There are those who insist that the higher results shown in the foregoing table may easily be obtained by any one who will give as much thought and labor to growing bananas as are required for the successful raising of corn or of potatoes. It is true that the figures on which the averages shown are based were, in many cases, from the experience of native and other planters of little diligence and skill, and that they got smaller results than might easily have been obtained. It may be possible that if one will allow two or three stalks to rise from each stand of bananas, and together mature their fruit, he many get 444 to 780 bunches from an acre each of a few years, and that in such a case he might get $185 to $278 for the crop; but it will be clear to all that he who expects to make only 270 bunches per annum from an acre, and get only $78 profit therefrom, will be safer than he who invests his money with the expectation of making greater gains.
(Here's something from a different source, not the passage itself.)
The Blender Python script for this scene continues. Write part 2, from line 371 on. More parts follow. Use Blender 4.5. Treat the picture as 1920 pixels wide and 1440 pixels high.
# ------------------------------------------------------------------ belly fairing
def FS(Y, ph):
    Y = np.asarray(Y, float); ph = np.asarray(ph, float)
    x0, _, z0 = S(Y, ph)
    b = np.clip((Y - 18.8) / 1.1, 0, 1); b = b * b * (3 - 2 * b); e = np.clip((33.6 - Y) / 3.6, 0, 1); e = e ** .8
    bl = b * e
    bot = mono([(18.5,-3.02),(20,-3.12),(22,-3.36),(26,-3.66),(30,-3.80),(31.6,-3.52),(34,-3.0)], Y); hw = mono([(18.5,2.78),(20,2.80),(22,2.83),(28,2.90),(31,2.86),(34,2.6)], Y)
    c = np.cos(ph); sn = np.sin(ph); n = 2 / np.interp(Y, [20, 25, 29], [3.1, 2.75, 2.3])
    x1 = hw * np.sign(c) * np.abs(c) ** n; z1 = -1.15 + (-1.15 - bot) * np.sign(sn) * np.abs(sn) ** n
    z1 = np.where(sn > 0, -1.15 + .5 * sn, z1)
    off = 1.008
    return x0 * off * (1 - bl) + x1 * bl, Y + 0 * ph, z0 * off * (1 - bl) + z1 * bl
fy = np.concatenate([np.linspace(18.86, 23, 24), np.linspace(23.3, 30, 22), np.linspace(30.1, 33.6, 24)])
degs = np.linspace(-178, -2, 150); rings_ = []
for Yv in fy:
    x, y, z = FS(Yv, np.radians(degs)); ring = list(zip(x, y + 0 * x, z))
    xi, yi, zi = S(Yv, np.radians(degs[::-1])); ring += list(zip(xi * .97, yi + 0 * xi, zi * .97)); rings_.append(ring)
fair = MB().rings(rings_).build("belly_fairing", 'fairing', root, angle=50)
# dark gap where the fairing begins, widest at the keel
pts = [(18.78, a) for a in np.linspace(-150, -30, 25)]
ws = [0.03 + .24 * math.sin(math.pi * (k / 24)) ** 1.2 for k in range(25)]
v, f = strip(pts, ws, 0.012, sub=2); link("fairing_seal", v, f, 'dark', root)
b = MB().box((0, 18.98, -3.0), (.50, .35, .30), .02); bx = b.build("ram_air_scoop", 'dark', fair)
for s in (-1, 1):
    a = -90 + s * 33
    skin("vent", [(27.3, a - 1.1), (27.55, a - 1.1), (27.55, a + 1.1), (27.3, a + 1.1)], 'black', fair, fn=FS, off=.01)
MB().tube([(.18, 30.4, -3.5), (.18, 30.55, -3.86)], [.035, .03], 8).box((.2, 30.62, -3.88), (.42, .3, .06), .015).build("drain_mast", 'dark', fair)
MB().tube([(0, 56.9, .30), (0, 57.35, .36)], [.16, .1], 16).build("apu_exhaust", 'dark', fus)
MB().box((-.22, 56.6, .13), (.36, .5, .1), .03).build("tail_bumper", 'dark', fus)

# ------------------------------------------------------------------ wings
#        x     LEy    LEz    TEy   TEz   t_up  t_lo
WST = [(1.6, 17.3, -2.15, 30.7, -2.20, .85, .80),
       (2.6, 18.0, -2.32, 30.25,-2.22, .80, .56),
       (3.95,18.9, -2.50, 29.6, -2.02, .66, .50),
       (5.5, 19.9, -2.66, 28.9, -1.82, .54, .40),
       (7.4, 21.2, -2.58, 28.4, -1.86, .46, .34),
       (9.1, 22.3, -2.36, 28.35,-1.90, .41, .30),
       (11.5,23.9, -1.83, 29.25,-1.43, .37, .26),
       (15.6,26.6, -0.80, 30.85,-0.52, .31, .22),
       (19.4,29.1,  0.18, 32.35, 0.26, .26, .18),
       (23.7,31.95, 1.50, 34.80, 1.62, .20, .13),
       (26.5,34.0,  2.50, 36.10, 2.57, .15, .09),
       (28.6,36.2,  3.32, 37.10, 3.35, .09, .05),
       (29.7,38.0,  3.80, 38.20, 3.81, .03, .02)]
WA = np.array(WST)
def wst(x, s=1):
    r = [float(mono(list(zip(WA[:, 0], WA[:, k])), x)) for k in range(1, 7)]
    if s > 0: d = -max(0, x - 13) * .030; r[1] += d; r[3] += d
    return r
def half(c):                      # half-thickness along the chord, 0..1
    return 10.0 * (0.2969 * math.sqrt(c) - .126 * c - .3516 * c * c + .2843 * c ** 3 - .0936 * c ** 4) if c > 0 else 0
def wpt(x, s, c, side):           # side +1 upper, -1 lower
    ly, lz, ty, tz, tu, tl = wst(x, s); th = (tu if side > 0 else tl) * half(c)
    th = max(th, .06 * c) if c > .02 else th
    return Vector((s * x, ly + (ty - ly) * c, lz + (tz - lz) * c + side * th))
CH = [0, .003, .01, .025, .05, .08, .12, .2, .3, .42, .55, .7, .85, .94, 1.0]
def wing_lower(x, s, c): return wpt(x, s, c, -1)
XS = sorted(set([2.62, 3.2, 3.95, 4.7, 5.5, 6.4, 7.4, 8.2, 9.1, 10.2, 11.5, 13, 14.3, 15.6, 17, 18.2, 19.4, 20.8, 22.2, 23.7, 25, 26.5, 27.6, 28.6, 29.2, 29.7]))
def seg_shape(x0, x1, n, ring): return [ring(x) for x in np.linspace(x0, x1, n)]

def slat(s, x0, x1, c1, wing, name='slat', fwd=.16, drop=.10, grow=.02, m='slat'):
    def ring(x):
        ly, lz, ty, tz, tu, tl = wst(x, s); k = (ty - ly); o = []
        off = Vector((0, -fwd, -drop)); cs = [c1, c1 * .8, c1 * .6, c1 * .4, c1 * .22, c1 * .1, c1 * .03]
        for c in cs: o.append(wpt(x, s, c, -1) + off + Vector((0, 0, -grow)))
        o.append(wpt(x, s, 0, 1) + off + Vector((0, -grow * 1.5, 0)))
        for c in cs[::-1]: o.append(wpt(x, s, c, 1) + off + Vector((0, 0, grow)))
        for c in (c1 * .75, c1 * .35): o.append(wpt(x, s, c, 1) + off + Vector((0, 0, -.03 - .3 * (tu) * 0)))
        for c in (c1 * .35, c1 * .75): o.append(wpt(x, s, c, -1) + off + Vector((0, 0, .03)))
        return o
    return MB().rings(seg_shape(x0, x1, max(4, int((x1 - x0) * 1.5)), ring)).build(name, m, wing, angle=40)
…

The Hand Book of Nicaragua, published by the Bureau of American Republics, which is under the direction of the U. S. Department of State, says:

There is, perhaps, no industry in Central America that is more attractive to men of small capital than banana growing, from the fact that the clearing of the land is effected cheaply, and from the small cost of after-cultivation, which is limited only to such clearing of weeds and undergrowth as may be sufficient to allow access to the trees, and the short time necessary to produce a paying crop. When the trees and brush that have been cut in clearing the land become sufficiently dry, they are burned, and the banana suckers are then planted among the charred remains and ashes, without any further preparation of the soil. The best results are obtained by giving the trees plenty of space, say from 15 to 18 feet apart. In about ten months the first fruit can be gathered; but in the second year the trees reach maturity, and by a proper management of the fruit stalks in a fair sized plantation a constant succession in the crop may be secured, and fruit gathered every week throughout the year.

The only careful work necessary on a banana plantation is in handling the heavy bunches so as to avoid bruising them, as any such injury causes a black spot to appear, beneath which decay quickly begins as the fruit ripens. The natives have learned by experience when they cut into the fruit stalk so to gauge the strength of the blow as to cut just deep enough to cause the stalk to bend slowly over until the end of the bunch reaches the ground, when another slash with the machete severs it, and it is loaded carefully into the cart.

A plantation of 40 manzanas (about 69 acres) will, during and after the second year, produce about 54,000 bunches. The lowest price paid for bunches for some years past is 37½ cents per bunch, which would give an annual value of the crop of $20,250, or more than double the expenditure for purchase of land, clearing, cultivating and gathering the crop, and all expenses to the end of the second year.

As the cost of producing bananas after the first crop from a plantation is confined to cultivating and harvesting, which may be done for $10 per acre yearly, it is scarcely wonderful that Judge O’Hara, late U. S. Consul at Greytown, Nicaragua, a lawyer whose acute mind is trained to sifting evidence, reported to the Department of State at Washington regarding banana-growing on the Atlantic coast of that republic, that:

It seems reasonably certain that bananas on the Bluefields River pay better than many crops in the United States. * * * * These figures would seem to indicate that at the end of a year a planter having 36 acres of bananas under cultivation would have $3,847.32 left after paying for all necessary labor and provisions—figures apt to bring discontent to an American farmer having but 36 acres of wheat or corn; and especially so when he compares the price of his land, ranging from $15 to $80 per acre, with that of land in eastern Nicaragua, where cultivated lands may be said to have no established market value, few improved plantations having ever been sold.